- [YOUR INSTRUCTIONS]: Copy everything in the data below exactly except the pictures.

- [DATASET SECTION]:
※ ※ ※
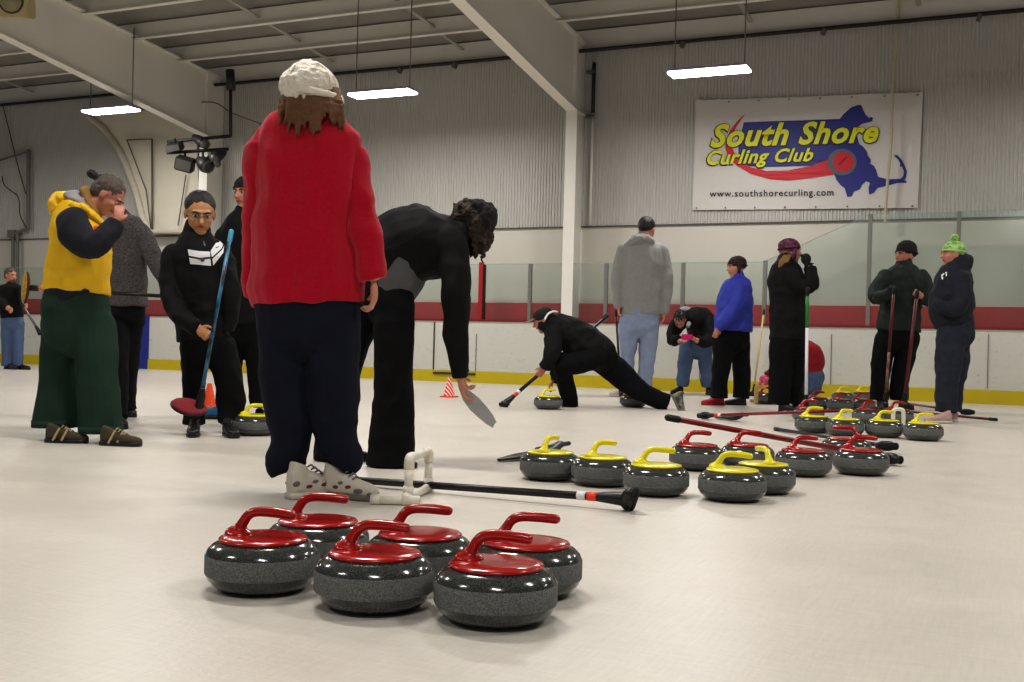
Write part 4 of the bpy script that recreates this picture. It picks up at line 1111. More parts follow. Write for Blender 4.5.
def man_phone():
    p = Person(692, 70, 'man in black jacket and blue jeans bent over a pink phone by the boards', .012)
    jk = p.garment('jacket', M_black, [
        {'k': [(702, 342, .1, 13, 12), (703, 332, .0, 15, 15), (700, 322, -.18, 15, 14), (692, 318, -.38, 10, 11)], 'r1': True},
        {'k': [(682, 321, -.34, 8, 8), (674, 330, -.4, 7, 7), (673, 340, -.5, 6, 6), (679, 340, -.62, 4.5, 4.5)], 'r1': False},
        {'k': [(706, 322, -.3, 8, 8), (710, 334, -.4, 7, 7), (706, 342, -.5, 6, 6), (697, 340, -.62, 4.5, 4.5)], 'r1': False}], wr=.008)
    bm = bmesh.new(); loft(bm, [p.pt(682, 310, -.42), p.pt(688, 310, -.4), p.pt(691, 317, -.42), p.pt(688, 326, -.52)], [.04, .05, .045, .03], None, seg=12); link('hood', remesh(bm, .01, 2), M_greyhood, jk)
    p.garment('jeans', M_jeans, [[(698, 338, .1, 12, 11), (697, 348, .08, 13, 12)],
        {'k': [(688, 346, .05, 8.5, 9), (685, 362, -.02, 7.5, 8), (682.5, 386, .0, 6, 6.5)], 'r1': False}, {'k': [(705, 346, .05, 8, 9), (705.5, 362, -.02, 7, 8), (707, 387, .0, 6, 6.5)], 'r1': False}], wr=.007)
    p.head(680, 320, -.5, 18, -105, 55, neck=(690, 318, -.36)); p.hair(M_hairdk)
    hand(p.bb, p.pt(679, 340, -.62), R_ * .7 - Z_ * .2, -F_ * .3 + Z_, .17, curl=.6); hand(p.bb, p.pt(697, 340, -.62), -R_ * .8 + Z_ * .1, F_ * .3 + Z_, .17, curl=.6)
    p.shoe((682, 70), -130, .28); p.shoe((707, 70), -70, .28)
    p.done()
    bm = bmesh.new(); c = U(687, 337, p.d0 - .68); box(bm, c, .15, .02, .075, M=Matrix.Rotation(.42, 4, 'Z'), bev=.006)
    o = origin_base(obj('phone', bm, M_magenta, smooth=False)); tag(o, 'bright pink phone in the hands of the bent-over man', 'phone')


def woman_blue():
    p = Person(730, 87, 'woman in bright blue jacket, black trousers and brown earflap hat, looking left', .011)
    p.garment('jacket', M_blue, [
        {'k': [(738, 276, 0, 7, 8), (738, 282, 0, 13, 13), (736, 294, 0, 17, 17), (734, 312, 0, 18.5, 18), (733, 331, 0, 19.5, 18)], 'r1': False},
        {'k': [(742, 288, -.14, 8.5, 9), (737, 305, -.2, 8, 8), (727, 318, -.22, 7, 7), (718, 328, -.18, 5.5, 5.5)], 'r1': False},
        {'k': [(738, 288, .14, 8, 9), (732, 305, .2, 8, 8), (722, 320, .2, 6, 6)], 'r1': False}], wr=.010, wf=7)
    p.garment('trousers', M_black2, [[(732, 326, 0, 17.5, 16), (731, 338, 0, 18, 16)],
        {'k': [(724, 338, -.06, 11.5, 12), (722, 360, -.08, 9.5, 10), (720, 380, -.08, 8.5, 9), (719, 398, -.08, 9, 9)], 'r1': False},
        {'k': [(739, 338, .06, 10.5, 12), (741, 360, .08, 9, 10), (742, 380, .08, 8.5, 9), (741, 398, .08, 8.5, 9)], 'r1': False}], wr=.007)
    p.head(736, 268, 0, 22, -165, 5, neck=(739, 282, 0)); p.beanie(M_brknit, flaps=True)
    bm = bmesh.new(); loft(bm, [p.q(.32, .0, -.1), p.q(.2, .15, -.5), p.q(.15, .15, -.9)], [.01, .008, .006], None, seg=6); obj('chin_cord', bm, M_dkknit, p.root)
    hand(p.bb, p.pt(718, 328, -.18), -Z_ - R_ * .3, F_, .16, curl=.5, side=-1); hand(p.bb, p.pt(722, 320, .2), -Z_ - R_ * .3, -F_, .16, curl=.5)
    p.shoe((724, 86), 185, .27, M_redshoe, M_redshoe, laces=M_rubber); p.shoe((746, 85), 182, .26)
    p.done()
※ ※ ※
- [COMPLETED EXERCISE]:
Write part 4 of the bpy script that recreates this picture. It picks up at line 1111. More parts follow. Write for Blender 4.5.
def man_phone():
    p = Person(692, 70, 'man in black jacket and blue jeans bent over a pink phone by the boards', .012)
    jk = p.garment('jacket', M_black, [
        {'k': [(702, 342, .1, 13, 12), (703, 332, .0, 15, 15), (700, 322, -.18, 15, 14), (692, 318, -.38, 10, 11)], 'r1': True},
        {'k': [(682, 321, -.34, 8, 8), (674, 330, -.4, 7, 7), (673, 340, -.5, 6, 6), (679, 340, -.62, 4.5, 4.5)], 'r1': False},
        {'k': [(706, 322, -.3, 8, 8), (710, 334, -.4, 7, 7), (706, 342, -.5, 6, 6), (697, 340, -.62, 4.5, 4.5)], 'r1': False}], wr=.008)
    bm = bmesh.new(); loft(bm, [p.pt(682, 310, -.42), p.pt(688, 310, -.4), p.pt(691, 317, -.42), p.pt(688, 326, -.52)], [.04, .05, .045, .03], None, seg=12); link('hood', remesh(bm, .01, 2), M_greyhood, jk)
    p.garment('jeans', M_jeans, [[(698, 338, .1, 12, 11), (697, 348, .08, 13, 12)],
        {'k': [(688, 346, .05, 8.5, 9), (685, 362, -.02, 7.5, 8), (682.5, 386, .0, 6, 6.5)], 'r1': False}, {'k': [(705, 346, .05, 8, 9), (705.5, 362, -.02, 7, 8), (707, 387, .0, 6, 6.5)], 'r1': False}], wr=.007)
    p.head(680, 320, -.5, 18, -105, 55, neck=(690, 318, -.36)); p.hair(M_hairdk)
    hand(p.bb, p.pt(679, 340, -.62), R_ * .7 - Z_ * .2, -F_ * .3 + Z_, .17, curl=.6); hand(p.bb, p.pt(697, 340, -.62), -R_ * .8 + Z_ * .1, F_ * .3 + Z_, .17, curl=.6)
    p.shoe((682, 70), -130, .28); p.shoe((707, 70), -70, .28)
    p.done()
    bm = bmesh.new(); c = U(687, 337, p.d0 - .68); box(bm, c, .15, .02, .075, M=Matrix.Rotation(.42, 4, 'Z'), bev=.006)
    o = origin_base(obj('phone', bm, M_magenta, smooth=False)); tag(o, 'bright pink phone in the hands of the bent-over man', 'phone')


def woman_blue():
    p = Person(730, 87, 'woman in bright blue jacket, black trousers and brown earflap hat, looking left', .011)
    p.garment('jacket', M_blue, [
        {'k': [(738, 276, 0, 7, 8), (738, 282, 0, 13, 13), (736, 294, 0, 17, 17), (734, 312, 0, 18.5, 18), (733, 331, 0, 19.5, 18)], 'r1': False},
        {'k': [(742, 288, -.14, 8.5, 9), (737, 305, -.2, 8, 8), (727, 318, -.22, 7, 7), (718, 328, -.18, 5.5, 5.5)], 'r1': False},
        {'k': [(738, 288, .14, 8, 9), (732, 305, .2, 8, 8), (722, 320, .2, 6, 6)], 'r1': False}], wr=.010, wf=7)
    p.garment('trousers', M_black2, [[(732, 326, 0, 17.5, 16), (731, 338, 0, 18, 16)],
        {'k': [(724, 338, -.06, 11.5, 12), (722, 360, -.08, 9.5, 10), (720, 380, -.08, 8.5, 9), (719, 398, -.08, 9, 9)], 'r1': False},
        {'k': [(739, 338, .06, 10.5, 12), (741, 360, .08, 9, 10), (742, 380, .08, 8.5, 9), (741, 398, .08, 8.5, 9)], 'r1': False}], wr=.007)
    p.head(736, 268, 0, 22, -165, 5, neck=(739, 282, 0)); p.beanie(M_brknit, flaps=True)
    bm = bmesh.new(); loft(bm, [p.q(.32, .0, -.1), p.q(.2, .15, -.5), p.q(.15, .15, -.9)], [.01, .008, .006], None, seg=6); obj('chin_cord', bm, M_dkknit, p.root)
    hand(p.bb, p.pt(718, 328, -.18), -Z_ - R_ * .3, F_, .16, curl=.5, side=-1); hand(p.bb, p.pt(722, 320, .2), -Z_ - R_ * .3, -F_, .16, curl=.5)
    p.shoe((724, 86), 185, .27, M_redshoe, M_redshoe, laces=M_rubber); p.shoe((746, 85), 182, .26)
    p.done()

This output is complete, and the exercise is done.